Atlanta real estate developers, asset managers and other investors should be particularly quick to see opportunities to participate in the development of an export-oriented logistics zone and technology park in Jeju, South Korea, said Jong-Yoon Lee, deputy director of the Korea Trade Center (Kotra) in Atlanta.

          Mr. Lee told GlobalFax that his government approved plans Nov. 19 for the island to become the next Hong Kong or Singapore within nine years.

Despite the current economic recession, the Korean government has approved plans to go forward with making the island, known for its resorts and golf courses, into a visa-free, duty-free island, with Jeju Free International City (JFIC) as a center for finance, high-tech and logistics.

An area adjacent to the airport is scheduled to become an export-oriented logistics, distribution and processing zone. There are opportunities to participate in the creation of a Science and Technology Park with incubator units, a technology zone and an international language and hotel management school.

The redevelopment of the island’s Cheju International Airport and Seogwipo Port are projects that would interest Atlanta companies with expertise in transportation, construction and high-tech, Mr. Lee said.

“Foreign direct investment is the key to making Jeju an international business center,” Mr.

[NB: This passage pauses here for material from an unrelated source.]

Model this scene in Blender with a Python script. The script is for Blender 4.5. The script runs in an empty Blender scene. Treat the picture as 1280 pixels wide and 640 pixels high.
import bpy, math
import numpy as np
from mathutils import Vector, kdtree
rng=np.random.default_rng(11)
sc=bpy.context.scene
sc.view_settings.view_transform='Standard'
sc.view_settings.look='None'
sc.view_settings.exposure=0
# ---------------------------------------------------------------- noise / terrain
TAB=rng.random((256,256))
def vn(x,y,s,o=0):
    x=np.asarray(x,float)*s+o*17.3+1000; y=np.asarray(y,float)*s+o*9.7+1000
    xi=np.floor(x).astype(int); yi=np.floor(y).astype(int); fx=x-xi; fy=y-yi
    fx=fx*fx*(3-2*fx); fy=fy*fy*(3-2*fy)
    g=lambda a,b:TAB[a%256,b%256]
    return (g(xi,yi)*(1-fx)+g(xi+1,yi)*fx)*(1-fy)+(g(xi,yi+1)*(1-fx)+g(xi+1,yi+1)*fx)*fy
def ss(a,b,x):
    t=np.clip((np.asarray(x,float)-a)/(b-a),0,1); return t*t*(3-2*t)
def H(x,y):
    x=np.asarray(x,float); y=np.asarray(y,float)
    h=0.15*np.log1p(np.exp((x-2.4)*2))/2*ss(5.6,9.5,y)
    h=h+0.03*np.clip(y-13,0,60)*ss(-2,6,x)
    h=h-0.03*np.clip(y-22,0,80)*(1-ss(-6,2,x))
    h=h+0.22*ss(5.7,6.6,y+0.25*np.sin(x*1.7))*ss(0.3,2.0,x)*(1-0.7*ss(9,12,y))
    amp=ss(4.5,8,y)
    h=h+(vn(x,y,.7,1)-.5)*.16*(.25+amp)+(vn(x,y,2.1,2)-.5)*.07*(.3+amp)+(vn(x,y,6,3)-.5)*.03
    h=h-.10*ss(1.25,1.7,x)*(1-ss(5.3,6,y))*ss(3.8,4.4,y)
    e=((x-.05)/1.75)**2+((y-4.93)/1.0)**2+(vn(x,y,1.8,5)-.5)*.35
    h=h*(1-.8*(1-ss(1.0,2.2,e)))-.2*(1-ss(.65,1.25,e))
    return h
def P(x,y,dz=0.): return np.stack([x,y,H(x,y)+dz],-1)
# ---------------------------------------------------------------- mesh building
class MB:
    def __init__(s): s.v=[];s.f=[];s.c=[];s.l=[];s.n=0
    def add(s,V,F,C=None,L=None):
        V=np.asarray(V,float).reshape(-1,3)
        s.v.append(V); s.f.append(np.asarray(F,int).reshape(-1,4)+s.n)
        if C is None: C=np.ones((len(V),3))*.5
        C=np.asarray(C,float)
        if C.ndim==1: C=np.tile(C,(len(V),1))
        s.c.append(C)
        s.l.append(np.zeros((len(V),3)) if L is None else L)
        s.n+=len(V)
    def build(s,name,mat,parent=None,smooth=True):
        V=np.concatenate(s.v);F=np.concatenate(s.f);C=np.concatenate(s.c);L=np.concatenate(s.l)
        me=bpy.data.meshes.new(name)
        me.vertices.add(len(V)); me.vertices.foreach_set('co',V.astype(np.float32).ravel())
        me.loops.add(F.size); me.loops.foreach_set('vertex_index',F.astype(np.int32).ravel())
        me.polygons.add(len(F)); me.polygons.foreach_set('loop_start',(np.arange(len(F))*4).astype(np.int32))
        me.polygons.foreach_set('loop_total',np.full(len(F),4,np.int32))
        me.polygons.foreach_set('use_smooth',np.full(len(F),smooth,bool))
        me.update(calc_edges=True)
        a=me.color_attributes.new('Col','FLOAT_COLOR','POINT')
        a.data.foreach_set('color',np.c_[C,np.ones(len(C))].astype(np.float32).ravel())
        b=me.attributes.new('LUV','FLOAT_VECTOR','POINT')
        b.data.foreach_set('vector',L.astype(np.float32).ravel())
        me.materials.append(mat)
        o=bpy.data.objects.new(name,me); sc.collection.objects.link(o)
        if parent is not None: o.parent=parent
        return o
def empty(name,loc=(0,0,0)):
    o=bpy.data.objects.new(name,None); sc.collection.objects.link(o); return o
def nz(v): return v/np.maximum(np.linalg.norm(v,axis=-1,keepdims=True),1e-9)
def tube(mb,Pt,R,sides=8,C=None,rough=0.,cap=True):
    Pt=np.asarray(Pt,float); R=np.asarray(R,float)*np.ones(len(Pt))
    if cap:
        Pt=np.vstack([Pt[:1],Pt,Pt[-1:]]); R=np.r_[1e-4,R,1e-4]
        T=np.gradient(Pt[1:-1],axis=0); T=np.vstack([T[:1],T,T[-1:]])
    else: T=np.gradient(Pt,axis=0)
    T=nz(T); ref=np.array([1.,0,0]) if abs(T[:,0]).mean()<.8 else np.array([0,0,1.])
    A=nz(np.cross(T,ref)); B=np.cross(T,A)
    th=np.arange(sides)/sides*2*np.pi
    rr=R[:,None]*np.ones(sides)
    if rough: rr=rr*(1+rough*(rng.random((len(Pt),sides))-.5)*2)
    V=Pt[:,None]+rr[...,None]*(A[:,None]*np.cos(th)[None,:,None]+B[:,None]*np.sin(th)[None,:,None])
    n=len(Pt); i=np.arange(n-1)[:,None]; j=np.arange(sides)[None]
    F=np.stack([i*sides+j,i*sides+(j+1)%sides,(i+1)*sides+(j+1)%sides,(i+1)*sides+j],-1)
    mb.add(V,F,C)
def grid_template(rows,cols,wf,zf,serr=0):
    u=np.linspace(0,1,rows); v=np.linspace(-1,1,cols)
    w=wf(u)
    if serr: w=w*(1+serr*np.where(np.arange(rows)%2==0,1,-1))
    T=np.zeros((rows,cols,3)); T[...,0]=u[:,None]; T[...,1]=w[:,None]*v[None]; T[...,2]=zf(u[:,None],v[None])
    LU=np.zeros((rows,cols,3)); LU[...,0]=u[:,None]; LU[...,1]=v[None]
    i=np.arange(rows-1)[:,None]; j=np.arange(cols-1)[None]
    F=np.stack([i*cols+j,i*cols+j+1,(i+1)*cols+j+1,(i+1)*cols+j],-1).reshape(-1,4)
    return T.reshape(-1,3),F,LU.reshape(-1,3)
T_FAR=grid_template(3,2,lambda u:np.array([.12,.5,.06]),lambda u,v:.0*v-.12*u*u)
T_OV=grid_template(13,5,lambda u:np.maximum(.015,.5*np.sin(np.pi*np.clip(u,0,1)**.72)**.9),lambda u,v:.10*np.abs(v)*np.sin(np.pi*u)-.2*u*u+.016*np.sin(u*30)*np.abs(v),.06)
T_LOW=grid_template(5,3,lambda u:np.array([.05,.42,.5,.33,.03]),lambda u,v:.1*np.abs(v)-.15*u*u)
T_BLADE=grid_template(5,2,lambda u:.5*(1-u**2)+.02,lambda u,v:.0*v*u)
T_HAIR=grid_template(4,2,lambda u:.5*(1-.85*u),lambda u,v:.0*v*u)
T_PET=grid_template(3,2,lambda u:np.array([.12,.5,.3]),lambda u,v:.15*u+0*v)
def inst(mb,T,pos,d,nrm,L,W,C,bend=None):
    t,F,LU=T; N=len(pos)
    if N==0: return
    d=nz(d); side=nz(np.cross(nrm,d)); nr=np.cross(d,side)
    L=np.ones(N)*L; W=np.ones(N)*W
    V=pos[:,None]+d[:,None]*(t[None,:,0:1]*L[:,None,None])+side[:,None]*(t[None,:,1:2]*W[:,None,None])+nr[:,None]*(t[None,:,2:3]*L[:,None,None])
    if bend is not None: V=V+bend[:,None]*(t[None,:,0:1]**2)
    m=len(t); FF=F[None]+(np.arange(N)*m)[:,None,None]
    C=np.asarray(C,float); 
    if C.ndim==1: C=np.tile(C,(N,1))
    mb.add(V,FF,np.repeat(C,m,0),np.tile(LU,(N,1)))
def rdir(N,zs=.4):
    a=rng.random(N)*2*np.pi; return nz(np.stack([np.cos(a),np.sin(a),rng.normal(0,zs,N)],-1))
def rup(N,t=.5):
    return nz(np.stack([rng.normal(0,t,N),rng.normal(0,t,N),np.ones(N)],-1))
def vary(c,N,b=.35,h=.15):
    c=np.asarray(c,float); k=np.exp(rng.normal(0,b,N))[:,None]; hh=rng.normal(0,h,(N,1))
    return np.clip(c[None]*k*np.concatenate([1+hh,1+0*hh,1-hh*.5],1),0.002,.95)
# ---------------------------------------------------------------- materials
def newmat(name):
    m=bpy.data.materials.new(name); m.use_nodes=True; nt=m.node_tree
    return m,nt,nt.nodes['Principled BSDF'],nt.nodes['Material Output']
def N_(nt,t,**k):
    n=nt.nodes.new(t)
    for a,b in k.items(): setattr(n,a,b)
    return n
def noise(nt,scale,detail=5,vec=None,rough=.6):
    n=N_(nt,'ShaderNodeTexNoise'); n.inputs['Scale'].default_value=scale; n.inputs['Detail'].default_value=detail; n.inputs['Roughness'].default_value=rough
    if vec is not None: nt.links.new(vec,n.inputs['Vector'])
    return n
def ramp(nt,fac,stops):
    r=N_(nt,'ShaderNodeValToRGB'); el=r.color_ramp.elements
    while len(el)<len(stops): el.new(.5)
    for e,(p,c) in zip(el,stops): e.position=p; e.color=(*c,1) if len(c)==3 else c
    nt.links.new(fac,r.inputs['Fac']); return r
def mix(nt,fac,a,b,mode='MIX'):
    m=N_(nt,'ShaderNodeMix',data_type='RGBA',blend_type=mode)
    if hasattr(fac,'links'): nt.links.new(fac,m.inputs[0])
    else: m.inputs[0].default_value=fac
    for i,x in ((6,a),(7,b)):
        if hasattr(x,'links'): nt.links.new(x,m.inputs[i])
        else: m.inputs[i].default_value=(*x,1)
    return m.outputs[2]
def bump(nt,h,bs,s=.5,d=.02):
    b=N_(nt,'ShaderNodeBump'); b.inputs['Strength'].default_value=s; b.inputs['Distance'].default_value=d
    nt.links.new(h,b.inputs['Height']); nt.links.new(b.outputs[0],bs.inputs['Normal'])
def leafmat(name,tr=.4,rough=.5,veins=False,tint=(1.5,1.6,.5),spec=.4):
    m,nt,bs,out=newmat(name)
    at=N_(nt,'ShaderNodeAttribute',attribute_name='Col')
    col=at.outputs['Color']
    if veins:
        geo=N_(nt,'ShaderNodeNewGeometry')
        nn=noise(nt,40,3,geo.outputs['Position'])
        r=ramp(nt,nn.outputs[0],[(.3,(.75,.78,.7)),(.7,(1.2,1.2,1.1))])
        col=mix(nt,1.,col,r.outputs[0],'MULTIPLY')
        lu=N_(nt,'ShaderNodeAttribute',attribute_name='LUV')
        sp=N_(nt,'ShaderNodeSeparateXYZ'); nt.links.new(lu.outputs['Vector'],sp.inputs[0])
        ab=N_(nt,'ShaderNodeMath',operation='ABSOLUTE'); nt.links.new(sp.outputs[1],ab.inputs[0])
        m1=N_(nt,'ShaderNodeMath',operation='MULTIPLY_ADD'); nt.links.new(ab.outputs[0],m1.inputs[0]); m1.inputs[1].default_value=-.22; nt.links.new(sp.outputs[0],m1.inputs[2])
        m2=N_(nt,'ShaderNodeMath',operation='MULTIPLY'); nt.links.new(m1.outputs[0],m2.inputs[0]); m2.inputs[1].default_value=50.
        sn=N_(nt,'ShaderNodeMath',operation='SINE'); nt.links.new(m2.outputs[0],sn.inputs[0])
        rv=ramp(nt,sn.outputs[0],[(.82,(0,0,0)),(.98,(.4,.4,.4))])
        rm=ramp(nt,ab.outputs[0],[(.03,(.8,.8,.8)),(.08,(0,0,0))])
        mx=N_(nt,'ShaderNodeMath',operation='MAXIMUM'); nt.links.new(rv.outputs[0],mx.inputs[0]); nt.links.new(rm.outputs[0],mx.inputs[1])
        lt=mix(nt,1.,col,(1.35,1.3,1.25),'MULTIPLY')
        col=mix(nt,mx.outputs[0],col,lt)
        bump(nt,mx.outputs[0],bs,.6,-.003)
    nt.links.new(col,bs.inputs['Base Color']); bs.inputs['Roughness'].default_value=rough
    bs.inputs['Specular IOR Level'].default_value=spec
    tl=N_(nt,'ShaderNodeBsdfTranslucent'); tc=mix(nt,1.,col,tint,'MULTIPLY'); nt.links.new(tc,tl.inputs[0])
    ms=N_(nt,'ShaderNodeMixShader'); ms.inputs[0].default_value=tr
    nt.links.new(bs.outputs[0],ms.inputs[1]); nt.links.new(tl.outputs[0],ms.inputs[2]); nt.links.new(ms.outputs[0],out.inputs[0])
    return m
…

Lee said. “And Georgia companies would have substantial tax incentives to invest in the island’s development,” he added.

          Foreign companies that invest $10 million in an enterprise on the island will be exempt from all taxes for three years and pay only half the normal tax rate for two additional years.

Foreign investments of $30 million into the tourist, hotel or international convention facility business or $50 million into the leisure industry on Jeju Island may be designated Foreign Investment Zones (FIZ) eligible for tax relief and incentives. Current incentives include full exemption from national and local taxes for the first seven years and a 50% reduction for three additional years.

New laws passed in Korea since 1998 have promoted foreign investment, including lifting restrictions on foreign exchange and foreign ownership of land. The government gives preferential support to infrastructure projects such as roads, water, electricity, communications and sewage facilities.

Mr. Lee said that all government documents in Jeju will be written in English as well as Korean, and English will be taught in Jeju schools.

Kotra co-hosted a seminar last May in Atlanta during which Korean regional governors promoted Jeju’s investment opportunities to Atlanta’s business community. Some 50 Atlanta companies were represented.